-- Start of DATA BLOCK --
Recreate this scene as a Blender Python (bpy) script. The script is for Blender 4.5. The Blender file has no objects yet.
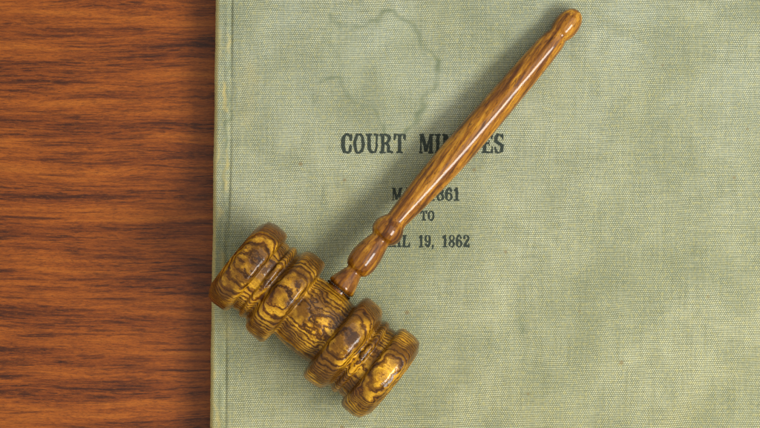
import bpy, bmesh, math, random
import numpy as np
from mathutils import Vector, Matrix, noise as mnoise

random.seed(7)
rng = np.random.default_rng(11)
K = 0.00065                       # metres per unit of the plan grid (760 x 428 units lie in view on the cover)
CAMH = 1900 * K
PI = math.pi
sc = bpy.context.scene
C = sc.collection

# ------------------------------------------------------------------ camera, world, lamps, exposure
cam = bpy.data.cameras.new('camera')
camo = bpy.data.objects.new('camera', cam); C.objects.link(camo)
camo.location = (0, 0, CAMH)
cam.sensor_width = 36; cam.lens = 36 * 1900 / 760
cam.clip_start = 0.01; cam.clip_end = 60
sc.camera = camo

w = bpy.data.worlds.new('World'); sc.world = w; w.use_nodes = True
bg = w.node_tree.nodes['Background']
bg.inputs['Color'].default_value = (1.0, 0.97, 0.90, 1)
bg.inputs['Strength'].default_value = 0.56

def area(name, loc, target, sx, sy, power, col):
    l = bpy.data.lights.new(name, 'AREA'); l.shape = 'RECTANGLE'; l.size = sx; l.size_y = sy
    l.energy = power; l.color = col
    o = bpy.data.objects.new(name, l); C.objects.link(o)
    o.location = loc
    o.rotation_euler = (Vector(target) - Vector(loc)).to_track_quat('-Z', 'Y').to_euler()
    return o
def strip(name, loc, target, long_dir, length, width, power, col):
    # rectangular lamp, for the window and the added fill: its long side runs along long_dir
    o = area(name, loc, target, width, length, power, col)
    z = (Vector(loc) - Vector(target)).normalized()
    y = (Vector(long_dir) - Vector(long_dir).dot(z) * z).normalized()
    x = y.cross(z)
    o.rotation_euler = Matrix((x, y, z)).transposed().to_euler()
    return o
strip('window_lamp', (0.92, -0.42, 1.25), (0.02, 0, 0), (0.65, 0.76, 0), 1.05, 0.40, 26.0, (1.0, 0.97, 0.91))
strip('soft_fill', (1.10, 0.10, 1.55), (0.05, 0.0, 0), (0.65, 0.76, 0), 2.3, 1.9, 15.0, (0.99, 0.985, 1.0))  # added fill beyond the window lamp, softens the gavel's shadow

sc.view_settings.view_transform = 'Standard'
sc.view_settings.look = 'None'
sc.view_settings.exposure = -0.02
sc.view_settings.gamma = 1.0

# ------------------------------------------------------------------ helpers
def wpos(px, py, h=0.0):
    """a place of the plan grid, seen at height h (units) above the cover, in metres"""
    f = 1 - h / 1900
    return Vector(((px - 380) * K * f, (214 - py) * K * f, h * K))

def link(name, me, mat=None, parent=None, smooth=False):
    o = bpy.data.objects.new(name, me); C.objects.link(o)
    if mat: me.materials.append(mat)
    if parent: o.parent = parent
    if smooth:
        me.polygons.foreach_set('use_smooth', [True] * len(me.polygons))
    return o

def tag(o, label, cat, group=None):
    o['label'] = label; o['category'] = cat
    if group: o['group'] = group

def lathe(profile, axis, seg, jitter=0.0, jscale=1.0):
    """profile: (s, r) list along axis 'X' or 'Y', units -> mesh in metres"""
    verts, faces = [], []
    n = len(profile)
    for (s, r) in profile:
        for k in range(seg):
            a = 2 * PI * k / seg
            p = Vector((s, r * math.cos(a), r * math.sin(a)))
            if jitter and r > 0.5:
                d = mnoise.noise(p * jscale) * jitter
                p.y += d * math.cos(a); p.z += d * math.sin(a)
            if axis == 'Y':
                p = Vector((p.y, p.x, p.z))
            verts.append(p * K)
    for i in range(n - 1):
        for k in range(seg):
            a, b = i * seg + k, i * seg + (k + 1) % seg
            f = (a, b, b + seg, a + seg)
            faces.append(f if axis == 'Y' else f[::-1])
    faces.append(tuple(range(seg)) if axis == 'X' else tuple(range(seg))[::-1])
    e = tuple((n - 1) * seg + k for k in range(seg))
    faces.append(e[::-1] if axis == 'X' else e)
    me = bpy.data.meshes.new('lathe'); me.from_pydata(verts, [], faces)
    bm = bmesh.new(); bm.from_mesh(me); bmesh.ops.recalc_face_normals(bm, faces=bm.faces); bm.to_mesh(me); bm.free()
    return me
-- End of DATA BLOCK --
* DIRECTIVE *
Every line should be retyped exactly, with the pictures omitted.

* EXPECTED ANSWER *
Recreate this scene as a Blender Python (bpy) script. The script is for Blender 4.5. The Blender file has no objects yet.
import bpy, bmesh, math, random
import numpy as np
from mathutils import Vector, Matrix, noise as mnoise

random.seed(7)
rng = np.random.default_rng(11)
K = 0.00065                       # metres per unit of the plan grid (760 x 428 units lie in view on the cover)
CAMH = 1900 * K
PI = math.pi
sc = bpy.context.scene
C = sc.collection

# ------------------------------------------------------------------ camera, world, lamps, exposure
cam = bpy.data.cameras.new('camera')
camo = bpy.data.objects.new('camera', cam); C.objects.link(camo)
camo.location = (0, 0, CAMH)
cam.sensor_width = 36; cam.lens = 36 * 1900 / 760
cam.clip_start = 0.01; cam.clip_end = 60
sc.camera = camo

w = bpy.data.worlds.new('World'); sc.world = w; w.use_nodes = True
bg = w.node_tree.nodes['Background']
bg.inputs['Color'].default_value = (1.0, 0.97, 0.90, 1)
bg.inputs['Strength'].default_value = 0.56

def area(name, loc, target, sx, sy, power, col):
    l = bpy.data.lights.new(name, 'AREA'); l.shape = 'RECTANGLE'; l.size = sx; l.size_y = sy
    l.energy = power; l.color = col
    o = bpy.data.objects.new(name, l); C.objects.link(o)
    o.location = loc
    o.rotation_euler = (Vector(target) - Vector(loc)).to_track_quat('-Z', 'Y').to_euler()
    return o
def strip(name, loc, target, long_dir, length, width, power, col):
    # rectangular lamp, for the window and the added fill: its long side runs along long_dir
    o = area(name, loc, target, width, length, power, col)
    z = (Vector(loc) - Vector(target)).normalized()
    y = (Vector(long_dir) - Vector(long_dir).dot(z) * z).normalized()
    x = y.cross(z)
    o.rotation_euler = Matrix((x, y, z)).transposed().to_euler()
    return o
strip('window_lamp', (0.92, -0.42, 1.25), (0.02, 0, 0), (0.65, 0.76, 0), 1.05, 0.40, 26.0, (1.0, 0.97, 0.91))
strip('soft_fill', (1.10, 0.10, 1.55), (0.05, 0.0, 0), (0.65, 0.76, 0), 2.3, 1.9, 15.0, (0.99, 0.985, 1.0))  # added fill beyond the window lamp, softens the gavel's shadow

sc.view_settings.view_transform = 'Standard'
sc.view_settings.look = 'None'
sc.view_settings.exposure = -0.02
sc.view_settings.gamma = 1.0

# ------------------------------------------------------------------ helpers
def wpos(px, py, h=0.0):
    """a place of the plan grid, seen at height h (units) above the cover, in metres"""
    f = 1 - h / 1900
    return Vector(((px - 380) * K * f, (214 - py) * K * f, h * K))

def link(name, me, mat=None, parent=None, smooth=False):
    o = bpy.data.objects.new(name, me); C.objects.link(o)
    if mat: me.materials.append(mat)
    if parent: o.parent = parent
    if smooth:
        me.polygons.foreach_set('use_smooth', [True] * len(me.polygons))
    return o

def tag(o, label, cat, group=None):
    o['label'] = label; o['category'] = cat
    if group: o['group'] = group

def lathe(profile, axis, seg, jitter=0.0, jscale=1.0):
    """profile: (s, r) list along axis 'X' or 'Y', units -> mesh in metres"""
    verts, faces = [], []
    n = len(profile)
    for (s, r) in profile:
        for k in range(seg):
            a = 2 * PI * k / seg
            p = Vector((s, r * math.cos(a), r * math.sin(a)))
            if jitter and r > 0.5:
                d = mnoise.noise(p * jscale) * jitter
                p.y += d * math.cos(a); p.z += d * math.sin(a)
            if axis == 'Y':
                p = Vector((p.y, p.x, p.z))
            verts.append(p * K)
    for i in range(n - 1):
        for k in range(seg):
            a, b = i * seg + k, i * seg + (k + 1) % seg
            f = (a, b, b + seg, a + seg)
            faces.append(f if axis == 'Y' else f[::-1])
    faces.append(tuple(range(seg)) if axis == 'X' else tuple(range(seg))[::-1])
    e = tuple((n - 1) * seg + k for k in range(seg))
    faces.append(e[::-1] if axis == 'X' else e)
    me = bpy.data.meshes.new('lathe'); me.from_pydata(verts, [], faces)
    bm = bmesh.new(); bm.from_mesh(me); bmesh.ops.recalc_face_normals(bm, faces=bm.faces); bm.to_mesh(me); bm.free()
    return me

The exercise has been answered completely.